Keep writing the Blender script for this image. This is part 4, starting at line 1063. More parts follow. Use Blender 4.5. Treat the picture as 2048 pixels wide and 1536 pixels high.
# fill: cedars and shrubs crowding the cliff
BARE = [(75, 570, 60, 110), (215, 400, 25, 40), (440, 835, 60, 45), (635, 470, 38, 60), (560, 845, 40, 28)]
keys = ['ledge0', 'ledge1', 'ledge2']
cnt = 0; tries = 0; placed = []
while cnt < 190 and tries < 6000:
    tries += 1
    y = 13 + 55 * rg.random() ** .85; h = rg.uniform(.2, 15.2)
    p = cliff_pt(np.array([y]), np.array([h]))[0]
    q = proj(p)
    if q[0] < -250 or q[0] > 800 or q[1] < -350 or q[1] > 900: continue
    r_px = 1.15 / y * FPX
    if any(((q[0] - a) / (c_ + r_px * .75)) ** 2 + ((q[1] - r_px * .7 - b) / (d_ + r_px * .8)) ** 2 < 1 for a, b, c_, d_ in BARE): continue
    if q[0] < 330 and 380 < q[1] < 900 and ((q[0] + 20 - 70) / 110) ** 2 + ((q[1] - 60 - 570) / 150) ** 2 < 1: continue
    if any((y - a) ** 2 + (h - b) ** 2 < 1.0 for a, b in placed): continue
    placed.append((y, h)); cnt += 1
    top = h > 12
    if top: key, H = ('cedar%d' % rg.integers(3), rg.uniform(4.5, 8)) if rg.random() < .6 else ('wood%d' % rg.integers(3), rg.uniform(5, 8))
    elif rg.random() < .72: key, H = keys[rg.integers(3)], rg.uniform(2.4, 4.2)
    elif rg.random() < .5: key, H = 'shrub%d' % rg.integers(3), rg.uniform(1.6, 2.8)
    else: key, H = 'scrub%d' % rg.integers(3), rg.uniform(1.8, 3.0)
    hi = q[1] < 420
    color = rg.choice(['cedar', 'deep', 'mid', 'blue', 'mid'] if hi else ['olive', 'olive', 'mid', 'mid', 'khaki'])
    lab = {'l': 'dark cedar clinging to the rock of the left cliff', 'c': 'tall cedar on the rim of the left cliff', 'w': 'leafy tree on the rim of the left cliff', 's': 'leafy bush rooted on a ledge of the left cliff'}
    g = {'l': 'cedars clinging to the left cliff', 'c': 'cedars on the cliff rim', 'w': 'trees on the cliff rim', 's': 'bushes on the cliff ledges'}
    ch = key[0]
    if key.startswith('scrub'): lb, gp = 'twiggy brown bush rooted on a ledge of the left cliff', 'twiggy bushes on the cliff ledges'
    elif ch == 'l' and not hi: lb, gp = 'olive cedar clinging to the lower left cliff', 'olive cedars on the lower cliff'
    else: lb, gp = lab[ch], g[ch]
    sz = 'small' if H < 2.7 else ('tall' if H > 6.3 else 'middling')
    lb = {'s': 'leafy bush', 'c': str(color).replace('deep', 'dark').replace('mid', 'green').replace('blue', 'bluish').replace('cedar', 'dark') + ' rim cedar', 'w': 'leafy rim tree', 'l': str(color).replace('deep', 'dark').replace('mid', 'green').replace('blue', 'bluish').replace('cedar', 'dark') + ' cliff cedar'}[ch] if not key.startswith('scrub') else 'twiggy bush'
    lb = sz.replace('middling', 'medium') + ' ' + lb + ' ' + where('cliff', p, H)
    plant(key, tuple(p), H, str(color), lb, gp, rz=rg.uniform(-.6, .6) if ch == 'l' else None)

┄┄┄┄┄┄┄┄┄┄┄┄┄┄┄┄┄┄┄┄

Copy every line verbatim.

## TASK OUTPUT
Keep writing the Blender script for this image. This is part 4, starting at line 1063. More parts follow. Use Blender 4.5. Treat the picture as 2048 pixels wide and 1536 pixels high.
# fill: cedars and shrubs crowding the cliff
BARE = [(75, 570, 60, 110), (215, 400, 25, 40), (440, 835, 60, 45), (635, 470, 38, 60), (560, 845, 40, 28)]
keys = ['ledge0', 'ledge1', 'ledge2']
cnt = 0; tries = 0; placed = []
while cnt < 190 and tries < 6000:
    tries += 1
    y = 13 + 55 * rg.random() ** .85; h = rg.uniform(.2, 15.2)
    p = cliff_pt(np.array([y]), np.array([h]))[0]
    q = proj(p)
    if q[0] < -250 or q[0] > 800 or q[1] < -350 or q[1] > 900: continue
    r_px = 1.15 / y * FPX
    if any(((q[0] - a) / (c_ + r_px * .75)) ** 2 + ((q[1] - r_px * .7 - b) / (d_ + r_px * .8)) ** 2 < 1 for a, b, c_, d_ in BARE): continue
    if q[0] < 330 and 380 < q[1] < 900 and ((q[0] + 20 - 70) / 110) ** 2 + ((q[1] - 60 - 570) / 150) ** 2 < 1: continue
    if any((y - a) ** 2 + (h - b) ** 2 < 1.0 for a, b in placed): continue
    placed.append((y, h)); cnt += 1
    top = h > 12
    if top: key, H = ('cedar%d' % rg.integers(3), rg.uniform(4.5, 8)) if rg.random() < .6 else ('wood%d' % rg.integers(3), rg.uniform(5, 8))
    elif rg.random() < .72: key, H = keys[rg.integers(3)], rg.uniform(2.4, 4.2)
    elif rg.random() < .5: key, H = 'shrub%d' % rg.integers(3), rg.uniform(1.6, 2.8)
    else: key, H = 'scrub%d' % rg.integers(3), rg.uniform(1.8, 3.0)
    hi = q[1] < 420
    color = rg.choice(['cedar', 'deep', 'mid', 'blue', 'mid'] if hi else ['olive', 'olive', 'mid', 'mid', 'khaki'])
    lab = {'l': 'dark cedar clinging to the rock of the left cliff', 'c': 'tall cedar on the rim of the left cliff', 'w': 'leafy tree on the rim of the left cliff', 's': 'leafy bush rooted on a ledge of the left cliff'}
    g = {'l': 'cedars clinging to the left cliff', 'c': 'cedars on the cliff rim', 'w': 'trees on the cliff rim', 's': 'bushes on the cliff ledges'}
    ch = key[0]
    if key.startswith('scrub'): lb, gp = 'twiggy brown bush rooted on a ledge of the left cliff', 'twiggy bushes on the cliff ledges'
    elif ch == 'l' and not hi: lb, gp = 'olive cedar clinging to the lower left cliff', 'olive cedars on the lower cliff'
    else: lb, gp = lab[ch], g[ch]
    sz = 'small' if H < 2.7 else ('tall' if H > 6.3 else 'middling')
    lb = {'s': 'leafy bush', 'c': str(color).replace('deep', 'dark').replace('mid', 'green').replace('blue', 'bluish').replace('cedar', 'dark') + ' rim cedar', 'w': 'leafy rim tree', 'l': str(color).replace('deep', 'dark').replace('mid', 'green').replace('blue', 'bluish').replace('cedar', 'dark') + ' cliff cedar'}[ch] if not key.startswith('scrub') else 'twiggy bush'
    lb = sz.replace('middling', 'medium') + ' ' + lb + ' ' + where('cliff', p, H)
    plant(key, tuple(p), H, str(color), lb, gp, rz=rg.uniform(-.6, .6) if ch == 'l' else None)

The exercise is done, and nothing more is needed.